A quelques mois de la présidentielle la plus incertaine au Brésil depuis des décennies, ces conflits sociaux jettent une lumière crue sur le degré d'impopularité du gouvernement de centre droit de Michel Temer, dont le taux d'approbation est tombé au plus bas : 5%.

D'après un sondage publié mercredi par l'institut Datafolha, 87% des Brésiliens se disaient favorables à la grève des routiers et seuls 6% approuvaient la gestion de crise du président Temer, qui ne se présentera pas au scrutin d'octobre.

Des soldats lors d'une opération pour dégager une autoroute pendant la grève des routiers, le 30 ùai 2018 près de Sao Paulo, au Brésil [Nelson ALMEIDA / AFP]
Des soldats lors d'une opération pour dégager une autoroute pendant la grève des routiers, le 30 ùai 2018 près de Sao Paulo, au Brésil [Nelson ALMEIDA / AFP]

La vie des Brésiliens a pourtant été fortement perturbée pendant dix jours par cette grève qui a entraîné notamment une pénurie d'essence et de produits alimentaires frais, et affecté tous les secteurs d'une économie ayant du mal à se relever de la récession de 2015/16.

Les grévistes du secteur pétrolier réclament une réduction des prix des carburants et du gaz de ville, la fin de la politique de vente d'actifs de Petrobras et la démission du président de cette compagnie pétrolière publique, Pedro Parente.

Un porte-parole de la Fédération unitaire des pétroliers (FUP), principal syndicat du secteur a indiqué à l'AFP que 15.000 à 30.000 travailleurs du secteur pétrolier étaient en grève mercredi matin, bravant une décision judiciaire qui considérait le mouvement «abusif» et les menaçait de lourdes amendes.

«Avertissement»

Une dizaine de raffineries étaient affectées, selon la FUP, qui a néanmoins assuré que l'essence ne risquait pas de manquer au Brésil.

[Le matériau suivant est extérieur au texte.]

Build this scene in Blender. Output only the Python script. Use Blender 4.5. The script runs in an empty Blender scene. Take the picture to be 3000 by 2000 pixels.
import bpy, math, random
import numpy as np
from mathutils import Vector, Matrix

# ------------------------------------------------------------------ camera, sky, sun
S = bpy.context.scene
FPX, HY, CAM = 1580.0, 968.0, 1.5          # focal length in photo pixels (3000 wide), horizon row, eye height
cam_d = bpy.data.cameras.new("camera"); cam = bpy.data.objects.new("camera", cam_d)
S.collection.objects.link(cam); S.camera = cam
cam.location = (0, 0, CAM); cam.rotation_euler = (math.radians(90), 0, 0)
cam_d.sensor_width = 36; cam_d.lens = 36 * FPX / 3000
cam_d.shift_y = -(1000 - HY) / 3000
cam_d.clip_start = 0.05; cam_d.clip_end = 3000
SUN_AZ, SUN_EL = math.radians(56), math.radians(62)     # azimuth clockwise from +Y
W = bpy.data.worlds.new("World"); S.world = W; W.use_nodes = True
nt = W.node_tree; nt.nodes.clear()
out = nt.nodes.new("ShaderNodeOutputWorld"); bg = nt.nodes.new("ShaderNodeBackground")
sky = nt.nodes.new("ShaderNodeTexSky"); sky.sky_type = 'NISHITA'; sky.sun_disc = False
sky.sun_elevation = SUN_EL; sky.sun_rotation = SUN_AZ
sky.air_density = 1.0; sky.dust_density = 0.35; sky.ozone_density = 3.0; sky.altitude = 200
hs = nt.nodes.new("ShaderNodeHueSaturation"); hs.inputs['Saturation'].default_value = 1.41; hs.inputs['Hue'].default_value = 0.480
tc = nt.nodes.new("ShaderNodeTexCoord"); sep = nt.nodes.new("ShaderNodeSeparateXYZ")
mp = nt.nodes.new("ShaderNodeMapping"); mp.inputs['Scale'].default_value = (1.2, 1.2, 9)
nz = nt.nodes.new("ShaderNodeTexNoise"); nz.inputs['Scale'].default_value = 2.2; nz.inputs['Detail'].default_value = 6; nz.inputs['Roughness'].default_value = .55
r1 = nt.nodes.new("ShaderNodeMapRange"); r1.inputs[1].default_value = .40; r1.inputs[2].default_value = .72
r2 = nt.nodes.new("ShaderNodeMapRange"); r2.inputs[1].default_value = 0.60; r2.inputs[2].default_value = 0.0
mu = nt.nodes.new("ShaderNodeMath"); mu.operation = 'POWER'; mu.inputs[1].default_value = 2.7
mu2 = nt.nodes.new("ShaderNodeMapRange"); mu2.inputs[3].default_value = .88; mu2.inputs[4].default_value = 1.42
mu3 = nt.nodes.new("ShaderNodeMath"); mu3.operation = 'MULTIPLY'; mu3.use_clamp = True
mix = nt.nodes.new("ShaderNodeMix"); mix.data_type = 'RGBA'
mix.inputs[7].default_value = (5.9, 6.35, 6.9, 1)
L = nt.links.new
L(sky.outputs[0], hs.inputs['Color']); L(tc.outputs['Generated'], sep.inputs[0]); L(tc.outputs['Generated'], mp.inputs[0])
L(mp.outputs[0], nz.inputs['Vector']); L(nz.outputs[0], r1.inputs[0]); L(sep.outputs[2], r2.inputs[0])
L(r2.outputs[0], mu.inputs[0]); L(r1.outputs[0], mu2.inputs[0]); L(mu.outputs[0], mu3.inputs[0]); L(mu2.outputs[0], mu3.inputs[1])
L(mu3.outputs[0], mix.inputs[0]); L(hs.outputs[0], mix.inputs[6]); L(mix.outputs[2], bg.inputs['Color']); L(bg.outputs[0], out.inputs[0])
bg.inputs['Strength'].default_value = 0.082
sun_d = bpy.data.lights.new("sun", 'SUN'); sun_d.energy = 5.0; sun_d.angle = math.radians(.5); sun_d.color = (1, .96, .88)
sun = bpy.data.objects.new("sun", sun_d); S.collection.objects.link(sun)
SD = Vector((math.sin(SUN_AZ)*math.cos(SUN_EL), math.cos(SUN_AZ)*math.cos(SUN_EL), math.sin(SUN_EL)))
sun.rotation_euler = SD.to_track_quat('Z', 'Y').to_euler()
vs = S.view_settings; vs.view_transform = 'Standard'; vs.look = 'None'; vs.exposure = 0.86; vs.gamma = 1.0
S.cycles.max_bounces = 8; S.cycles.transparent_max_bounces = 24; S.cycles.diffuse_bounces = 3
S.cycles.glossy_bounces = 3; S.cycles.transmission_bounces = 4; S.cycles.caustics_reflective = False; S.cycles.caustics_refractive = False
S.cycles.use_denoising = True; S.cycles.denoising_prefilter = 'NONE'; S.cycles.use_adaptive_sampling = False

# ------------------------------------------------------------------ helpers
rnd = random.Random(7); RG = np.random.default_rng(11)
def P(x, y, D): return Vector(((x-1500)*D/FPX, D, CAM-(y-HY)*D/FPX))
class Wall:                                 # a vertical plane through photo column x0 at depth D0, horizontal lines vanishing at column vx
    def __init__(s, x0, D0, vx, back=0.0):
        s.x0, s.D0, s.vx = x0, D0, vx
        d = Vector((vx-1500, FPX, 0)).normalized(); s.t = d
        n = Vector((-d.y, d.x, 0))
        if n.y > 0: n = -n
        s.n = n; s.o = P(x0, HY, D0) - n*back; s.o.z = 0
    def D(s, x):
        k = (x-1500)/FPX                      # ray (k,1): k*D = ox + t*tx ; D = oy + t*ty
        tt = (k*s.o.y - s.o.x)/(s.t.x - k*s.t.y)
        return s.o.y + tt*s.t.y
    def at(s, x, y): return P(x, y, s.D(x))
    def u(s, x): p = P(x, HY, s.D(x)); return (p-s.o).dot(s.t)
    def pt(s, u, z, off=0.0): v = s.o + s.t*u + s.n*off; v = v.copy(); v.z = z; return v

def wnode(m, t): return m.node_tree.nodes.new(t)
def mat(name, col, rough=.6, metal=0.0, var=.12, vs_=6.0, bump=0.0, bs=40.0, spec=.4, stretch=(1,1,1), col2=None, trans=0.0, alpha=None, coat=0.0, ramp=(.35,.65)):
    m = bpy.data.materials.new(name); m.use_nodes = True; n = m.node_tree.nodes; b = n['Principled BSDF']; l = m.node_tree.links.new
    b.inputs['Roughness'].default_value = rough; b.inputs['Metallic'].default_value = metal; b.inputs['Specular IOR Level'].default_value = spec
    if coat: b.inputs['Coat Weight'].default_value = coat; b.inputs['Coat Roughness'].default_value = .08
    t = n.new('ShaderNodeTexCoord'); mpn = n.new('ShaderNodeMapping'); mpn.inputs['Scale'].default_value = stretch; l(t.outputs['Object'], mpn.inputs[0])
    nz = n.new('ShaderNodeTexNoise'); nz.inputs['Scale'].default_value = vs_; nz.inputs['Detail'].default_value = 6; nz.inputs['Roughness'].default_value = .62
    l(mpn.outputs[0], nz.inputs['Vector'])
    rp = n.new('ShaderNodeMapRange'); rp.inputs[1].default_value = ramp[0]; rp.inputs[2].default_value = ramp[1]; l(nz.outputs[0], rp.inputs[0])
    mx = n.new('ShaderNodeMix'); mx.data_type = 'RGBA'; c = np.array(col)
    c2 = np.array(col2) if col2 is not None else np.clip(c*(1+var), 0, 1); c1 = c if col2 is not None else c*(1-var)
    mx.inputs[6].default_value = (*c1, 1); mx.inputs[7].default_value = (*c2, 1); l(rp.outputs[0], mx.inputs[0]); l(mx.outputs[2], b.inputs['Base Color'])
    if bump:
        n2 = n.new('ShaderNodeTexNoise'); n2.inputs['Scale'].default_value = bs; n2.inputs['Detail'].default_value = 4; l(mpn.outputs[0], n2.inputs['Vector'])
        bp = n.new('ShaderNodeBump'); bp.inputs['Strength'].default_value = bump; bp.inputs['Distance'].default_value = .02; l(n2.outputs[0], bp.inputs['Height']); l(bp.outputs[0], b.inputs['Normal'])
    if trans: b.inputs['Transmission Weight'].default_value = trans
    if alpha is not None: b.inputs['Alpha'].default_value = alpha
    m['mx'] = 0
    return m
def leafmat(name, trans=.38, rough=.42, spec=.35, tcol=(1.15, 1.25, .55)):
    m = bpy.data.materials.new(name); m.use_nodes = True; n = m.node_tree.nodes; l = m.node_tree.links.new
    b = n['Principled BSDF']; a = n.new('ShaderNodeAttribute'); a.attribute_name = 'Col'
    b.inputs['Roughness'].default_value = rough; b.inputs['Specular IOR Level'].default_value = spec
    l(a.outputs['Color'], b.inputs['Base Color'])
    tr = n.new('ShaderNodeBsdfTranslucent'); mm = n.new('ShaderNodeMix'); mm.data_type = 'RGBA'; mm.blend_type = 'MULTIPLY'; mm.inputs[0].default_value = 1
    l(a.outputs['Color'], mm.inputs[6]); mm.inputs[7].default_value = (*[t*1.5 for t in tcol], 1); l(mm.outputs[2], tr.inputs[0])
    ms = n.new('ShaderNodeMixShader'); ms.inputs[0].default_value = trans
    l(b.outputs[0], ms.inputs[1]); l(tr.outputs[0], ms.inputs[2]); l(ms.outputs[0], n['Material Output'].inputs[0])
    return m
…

«Nous pouvons garantir qu'au cours de ces 72 heures il n'y aura pas de problème de ravitaillement, les dépôts des raffineries étant pleins en raison de la grève des routiers», a expliqué ce syndicat dans un communiqué.

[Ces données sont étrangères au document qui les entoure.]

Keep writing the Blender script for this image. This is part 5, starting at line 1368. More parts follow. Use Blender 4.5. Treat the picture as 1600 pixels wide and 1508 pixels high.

La FUP a souligné néanmoins que la grève entamée mercredi servait d'«avertissement», et a annoncé qu'un conflit social de plus grande ampleur et à durée indéterminée pourrait éclater à l'avenir.

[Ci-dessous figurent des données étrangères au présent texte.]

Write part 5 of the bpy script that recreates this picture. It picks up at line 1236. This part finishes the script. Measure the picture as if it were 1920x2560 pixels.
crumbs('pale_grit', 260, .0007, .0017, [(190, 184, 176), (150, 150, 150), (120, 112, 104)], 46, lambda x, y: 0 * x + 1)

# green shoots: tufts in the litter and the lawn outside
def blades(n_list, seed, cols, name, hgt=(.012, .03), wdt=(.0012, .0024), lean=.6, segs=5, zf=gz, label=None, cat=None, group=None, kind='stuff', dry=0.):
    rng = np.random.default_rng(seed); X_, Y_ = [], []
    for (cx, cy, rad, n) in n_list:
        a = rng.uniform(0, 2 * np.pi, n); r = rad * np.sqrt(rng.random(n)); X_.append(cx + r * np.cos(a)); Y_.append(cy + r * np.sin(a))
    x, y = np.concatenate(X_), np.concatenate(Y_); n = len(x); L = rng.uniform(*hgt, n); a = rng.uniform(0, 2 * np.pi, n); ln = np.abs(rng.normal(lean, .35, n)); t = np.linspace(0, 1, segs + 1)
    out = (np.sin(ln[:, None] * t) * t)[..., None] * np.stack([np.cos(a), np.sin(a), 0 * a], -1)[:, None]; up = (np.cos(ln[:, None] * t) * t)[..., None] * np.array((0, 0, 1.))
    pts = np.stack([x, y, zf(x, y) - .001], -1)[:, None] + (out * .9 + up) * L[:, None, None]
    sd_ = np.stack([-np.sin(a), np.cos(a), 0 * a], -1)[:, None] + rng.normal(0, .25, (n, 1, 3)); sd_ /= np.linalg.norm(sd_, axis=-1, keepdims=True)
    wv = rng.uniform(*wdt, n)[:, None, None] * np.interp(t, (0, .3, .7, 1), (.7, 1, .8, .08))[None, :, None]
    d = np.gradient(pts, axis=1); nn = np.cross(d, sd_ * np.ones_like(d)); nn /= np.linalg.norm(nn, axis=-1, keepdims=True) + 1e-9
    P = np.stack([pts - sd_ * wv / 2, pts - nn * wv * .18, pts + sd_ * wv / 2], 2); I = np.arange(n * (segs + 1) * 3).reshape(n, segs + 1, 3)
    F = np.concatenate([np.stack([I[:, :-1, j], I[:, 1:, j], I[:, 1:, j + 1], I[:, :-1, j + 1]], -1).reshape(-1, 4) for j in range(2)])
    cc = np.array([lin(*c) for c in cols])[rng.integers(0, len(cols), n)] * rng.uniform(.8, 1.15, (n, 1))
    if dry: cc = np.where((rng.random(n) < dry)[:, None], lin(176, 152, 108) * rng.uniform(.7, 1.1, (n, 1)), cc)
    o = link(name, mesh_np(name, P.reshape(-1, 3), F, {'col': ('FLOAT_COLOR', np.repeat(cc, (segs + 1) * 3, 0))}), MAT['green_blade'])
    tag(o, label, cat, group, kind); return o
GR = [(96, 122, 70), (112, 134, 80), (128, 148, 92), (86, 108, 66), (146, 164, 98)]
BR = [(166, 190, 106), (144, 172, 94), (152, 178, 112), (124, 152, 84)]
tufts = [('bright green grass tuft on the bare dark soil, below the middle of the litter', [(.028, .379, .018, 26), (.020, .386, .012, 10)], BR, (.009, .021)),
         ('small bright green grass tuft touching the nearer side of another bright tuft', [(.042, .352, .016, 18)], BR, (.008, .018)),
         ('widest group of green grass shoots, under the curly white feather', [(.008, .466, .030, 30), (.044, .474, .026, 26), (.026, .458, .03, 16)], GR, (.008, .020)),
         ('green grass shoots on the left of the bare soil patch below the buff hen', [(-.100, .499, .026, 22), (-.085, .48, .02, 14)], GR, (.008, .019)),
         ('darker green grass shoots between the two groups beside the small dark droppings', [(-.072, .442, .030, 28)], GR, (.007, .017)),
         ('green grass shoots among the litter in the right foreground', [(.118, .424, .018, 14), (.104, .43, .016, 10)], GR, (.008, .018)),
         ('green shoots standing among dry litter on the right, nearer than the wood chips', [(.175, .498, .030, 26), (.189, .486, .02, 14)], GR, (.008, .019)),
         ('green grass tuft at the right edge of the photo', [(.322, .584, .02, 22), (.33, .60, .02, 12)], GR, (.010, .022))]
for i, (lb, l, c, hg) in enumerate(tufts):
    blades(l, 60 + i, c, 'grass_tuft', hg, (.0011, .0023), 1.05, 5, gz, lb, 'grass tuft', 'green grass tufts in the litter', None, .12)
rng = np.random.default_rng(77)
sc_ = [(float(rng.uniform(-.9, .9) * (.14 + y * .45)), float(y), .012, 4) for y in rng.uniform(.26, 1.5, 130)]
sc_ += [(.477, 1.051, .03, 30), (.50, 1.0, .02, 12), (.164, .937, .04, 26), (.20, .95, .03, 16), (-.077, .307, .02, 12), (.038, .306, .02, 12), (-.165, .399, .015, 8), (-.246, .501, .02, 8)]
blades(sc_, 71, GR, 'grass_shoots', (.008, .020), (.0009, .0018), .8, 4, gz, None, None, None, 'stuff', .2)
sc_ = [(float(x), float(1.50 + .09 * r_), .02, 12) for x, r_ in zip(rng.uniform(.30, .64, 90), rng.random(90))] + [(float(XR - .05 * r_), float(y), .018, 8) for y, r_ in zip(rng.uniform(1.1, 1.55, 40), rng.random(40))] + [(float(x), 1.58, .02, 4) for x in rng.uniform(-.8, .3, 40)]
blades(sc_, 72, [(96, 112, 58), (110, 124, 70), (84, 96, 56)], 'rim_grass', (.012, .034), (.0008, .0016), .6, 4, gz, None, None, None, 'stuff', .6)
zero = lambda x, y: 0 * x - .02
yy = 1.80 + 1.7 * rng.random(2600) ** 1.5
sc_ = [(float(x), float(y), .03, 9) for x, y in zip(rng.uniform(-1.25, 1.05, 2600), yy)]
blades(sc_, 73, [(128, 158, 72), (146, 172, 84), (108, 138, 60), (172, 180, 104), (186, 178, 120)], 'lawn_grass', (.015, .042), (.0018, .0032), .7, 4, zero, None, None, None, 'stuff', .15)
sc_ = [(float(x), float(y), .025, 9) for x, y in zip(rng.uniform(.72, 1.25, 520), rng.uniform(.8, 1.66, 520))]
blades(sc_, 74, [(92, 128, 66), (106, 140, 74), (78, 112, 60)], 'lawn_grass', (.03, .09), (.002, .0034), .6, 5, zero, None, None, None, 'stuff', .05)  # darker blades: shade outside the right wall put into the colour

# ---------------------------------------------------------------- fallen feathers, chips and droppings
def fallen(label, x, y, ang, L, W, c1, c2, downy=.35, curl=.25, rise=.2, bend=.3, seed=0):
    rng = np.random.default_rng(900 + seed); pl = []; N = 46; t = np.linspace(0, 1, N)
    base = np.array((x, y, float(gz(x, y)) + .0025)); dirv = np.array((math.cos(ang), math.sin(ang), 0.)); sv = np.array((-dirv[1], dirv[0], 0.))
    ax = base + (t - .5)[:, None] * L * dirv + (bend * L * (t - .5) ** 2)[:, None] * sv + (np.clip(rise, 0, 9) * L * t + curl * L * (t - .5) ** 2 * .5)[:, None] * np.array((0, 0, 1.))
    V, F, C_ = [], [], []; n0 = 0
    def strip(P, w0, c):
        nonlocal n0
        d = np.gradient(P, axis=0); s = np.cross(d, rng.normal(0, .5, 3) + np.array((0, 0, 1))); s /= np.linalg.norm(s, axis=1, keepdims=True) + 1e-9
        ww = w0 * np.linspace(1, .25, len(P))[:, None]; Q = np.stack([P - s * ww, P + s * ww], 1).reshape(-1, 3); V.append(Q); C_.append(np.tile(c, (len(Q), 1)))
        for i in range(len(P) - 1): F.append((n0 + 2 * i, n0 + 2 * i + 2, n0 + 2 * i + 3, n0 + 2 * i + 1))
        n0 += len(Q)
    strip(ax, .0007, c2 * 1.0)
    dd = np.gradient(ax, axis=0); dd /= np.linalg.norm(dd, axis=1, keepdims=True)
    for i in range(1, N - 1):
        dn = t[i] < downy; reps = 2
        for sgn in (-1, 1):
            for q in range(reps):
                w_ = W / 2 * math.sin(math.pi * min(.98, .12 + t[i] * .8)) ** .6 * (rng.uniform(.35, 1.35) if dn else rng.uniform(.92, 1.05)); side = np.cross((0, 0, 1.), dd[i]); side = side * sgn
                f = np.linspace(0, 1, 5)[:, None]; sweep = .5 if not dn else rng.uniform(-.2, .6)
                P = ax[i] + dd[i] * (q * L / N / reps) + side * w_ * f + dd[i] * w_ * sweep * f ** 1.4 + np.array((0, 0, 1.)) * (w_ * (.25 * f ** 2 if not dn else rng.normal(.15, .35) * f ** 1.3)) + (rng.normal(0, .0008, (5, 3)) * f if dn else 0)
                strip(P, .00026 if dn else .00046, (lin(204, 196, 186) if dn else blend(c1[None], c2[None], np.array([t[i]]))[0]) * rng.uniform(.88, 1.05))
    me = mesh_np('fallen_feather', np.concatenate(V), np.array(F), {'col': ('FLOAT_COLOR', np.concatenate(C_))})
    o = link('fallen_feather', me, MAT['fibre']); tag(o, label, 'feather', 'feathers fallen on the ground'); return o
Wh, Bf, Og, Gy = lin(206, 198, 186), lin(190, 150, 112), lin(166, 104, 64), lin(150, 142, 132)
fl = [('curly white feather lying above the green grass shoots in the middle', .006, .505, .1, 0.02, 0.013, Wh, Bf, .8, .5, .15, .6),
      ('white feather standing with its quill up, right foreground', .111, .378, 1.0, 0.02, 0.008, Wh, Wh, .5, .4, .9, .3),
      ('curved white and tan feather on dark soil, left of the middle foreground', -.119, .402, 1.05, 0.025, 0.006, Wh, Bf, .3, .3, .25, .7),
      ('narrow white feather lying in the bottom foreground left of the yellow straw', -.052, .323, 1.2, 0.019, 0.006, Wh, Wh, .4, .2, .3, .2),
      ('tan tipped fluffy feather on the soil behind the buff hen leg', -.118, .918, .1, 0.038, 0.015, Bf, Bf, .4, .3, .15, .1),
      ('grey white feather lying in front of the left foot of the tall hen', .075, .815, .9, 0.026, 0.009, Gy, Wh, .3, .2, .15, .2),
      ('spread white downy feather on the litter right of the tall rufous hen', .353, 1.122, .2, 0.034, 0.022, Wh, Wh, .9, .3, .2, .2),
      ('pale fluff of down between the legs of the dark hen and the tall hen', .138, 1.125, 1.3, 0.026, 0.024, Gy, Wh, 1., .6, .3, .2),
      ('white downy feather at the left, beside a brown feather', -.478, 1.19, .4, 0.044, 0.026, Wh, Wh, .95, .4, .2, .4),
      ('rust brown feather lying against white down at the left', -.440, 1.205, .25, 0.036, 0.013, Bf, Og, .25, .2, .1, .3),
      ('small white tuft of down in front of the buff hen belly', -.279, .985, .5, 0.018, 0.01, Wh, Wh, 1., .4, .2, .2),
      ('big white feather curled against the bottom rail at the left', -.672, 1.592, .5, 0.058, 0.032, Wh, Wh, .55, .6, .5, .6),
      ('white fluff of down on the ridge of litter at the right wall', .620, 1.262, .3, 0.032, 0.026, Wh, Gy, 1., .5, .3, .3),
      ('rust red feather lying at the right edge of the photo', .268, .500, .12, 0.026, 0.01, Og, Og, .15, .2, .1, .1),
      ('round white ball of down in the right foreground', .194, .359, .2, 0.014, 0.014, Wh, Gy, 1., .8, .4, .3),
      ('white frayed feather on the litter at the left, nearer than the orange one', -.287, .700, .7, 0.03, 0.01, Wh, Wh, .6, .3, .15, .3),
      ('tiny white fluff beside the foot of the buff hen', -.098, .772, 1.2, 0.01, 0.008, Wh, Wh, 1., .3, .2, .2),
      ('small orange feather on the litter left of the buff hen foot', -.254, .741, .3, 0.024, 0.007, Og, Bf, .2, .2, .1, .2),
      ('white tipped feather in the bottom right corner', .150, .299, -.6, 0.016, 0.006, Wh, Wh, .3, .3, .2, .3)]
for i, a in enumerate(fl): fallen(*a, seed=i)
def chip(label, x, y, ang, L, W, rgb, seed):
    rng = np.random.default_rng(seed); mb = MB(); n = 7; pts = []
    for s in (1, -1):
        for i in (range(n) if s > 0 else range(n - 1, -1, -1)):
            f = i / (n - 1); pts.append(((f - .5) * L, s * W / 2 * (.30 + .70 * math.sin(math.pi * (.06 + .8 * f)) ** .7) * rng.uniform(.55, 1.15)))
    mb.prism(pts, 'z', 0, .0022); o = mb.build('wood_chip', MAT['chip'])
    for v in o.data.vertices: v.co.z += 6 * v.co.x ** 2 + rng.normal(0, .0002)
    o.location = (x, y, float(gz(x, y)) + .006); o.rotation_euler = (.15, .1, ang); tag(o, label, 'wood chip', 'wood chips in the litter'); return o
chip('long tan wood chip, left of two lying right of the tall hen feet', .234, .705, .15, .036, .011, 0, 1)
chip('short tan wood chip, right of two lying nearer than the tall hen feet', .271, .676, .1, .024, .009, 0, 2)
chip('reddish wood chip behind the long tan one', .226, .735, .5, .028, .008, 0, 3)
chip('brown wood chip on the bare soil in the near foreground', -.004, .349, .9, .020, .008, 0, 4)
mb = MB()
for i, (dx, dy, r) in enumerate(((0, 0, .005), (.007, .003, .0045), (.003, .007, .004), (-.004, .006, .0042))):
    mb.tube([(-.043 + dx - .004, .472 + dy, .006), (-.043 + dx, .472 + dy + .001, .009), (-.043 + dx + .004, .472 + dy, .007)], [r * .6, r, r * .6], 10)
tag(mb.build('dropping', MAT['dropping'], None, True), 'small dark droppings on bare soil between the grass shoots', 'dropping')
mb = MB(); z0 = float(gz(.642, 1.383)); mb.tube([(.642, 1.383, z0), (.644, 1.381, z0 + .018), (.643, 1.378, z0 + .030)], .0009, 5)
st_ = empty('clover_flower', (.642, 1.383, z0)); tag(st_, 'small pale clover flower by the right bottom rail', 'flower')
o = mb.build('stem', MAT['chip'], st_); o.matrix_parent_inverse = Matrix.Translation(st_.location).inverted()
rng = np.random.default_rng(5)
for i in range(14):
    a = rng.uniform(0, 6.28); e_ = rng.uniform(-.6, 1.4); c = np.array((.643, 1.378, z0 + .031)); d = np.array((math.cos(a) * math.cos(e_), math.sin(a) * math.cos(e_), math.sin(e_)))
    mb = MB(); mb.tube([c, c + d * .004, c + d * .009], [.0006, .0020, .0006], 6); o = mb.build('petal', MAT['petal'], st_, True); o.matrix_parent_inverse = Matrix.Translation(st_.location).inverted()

Petrobras a indiqué dans un communiqué que la grève n'avait «pas d'impact sur la production», des «équipes de contingence» ayant été mobilisées.

Mercredi matin, une centaine de manifestants ont défilé devant la raffinerie de Duque de Caxias, revêtus de la traditionnelle combinaison orange des ouvriers de Petrobras avec le message «Temer dehors» inscrit sur le dos, a constaté un photographe de l'AFP.

Les grévistes s'insurgent notamment contre la nouvelle politique tarifaire de la compagnie, qui s'est alignée sur les cours internationaux depuis la fin de 2016.

«Cette politique tarifaire (...) qui a causé la hausse vertigineuse des prix des carburants est la conséquence directe du plus grand démantèlement de l'histoire de Petrobras. Les coupables de ce chaos sont Pedro Parente et le président Michel Temer», affirme la FUP.

Lent retour à la normale

M. Parente est arrivé à la présidence de Petrobras en 2016, avec pour mission de relancer un groupe qui accusait de fortes pertes et se trouvait au coeur d'un vaste scandale de corruption.

Il a mis en oeuvre un vaste plan de vente d'actifs pour renflouer les caisses et a suivi une politique de «transparence» en réajustant quotidiennement les prix des carburants, s'alignant sur les cours internationaux.

C'est cette politique tarifaire qui a provoqué la grève des transporteurs routiers, exaspérés par la récente hausse du prix du gazole.

«À cause du coût élevé des carburants, la population s'est mise à soutenir les routiers ou mettre le chaos sur le dos de Temer. Brasilia s'est mise à paniquer et le gouvernement a cédé sur la plupart des revendications», a affirmé Eurasia Group mercredi dans une analyse de la crise brésilienne.

Dimanche, le président Temer a consenti notamment une forte réduction des tarifs, tout en stipulant qu'ils ne pourraient être ajustés que mensuellement et non plus quotidiennement.

Le mouvement des transporteurs routiers s'est essoufflé ces derniers jours : l'essence commence à revenir dans les stations-service, même si le retour à la normale promet d'être long.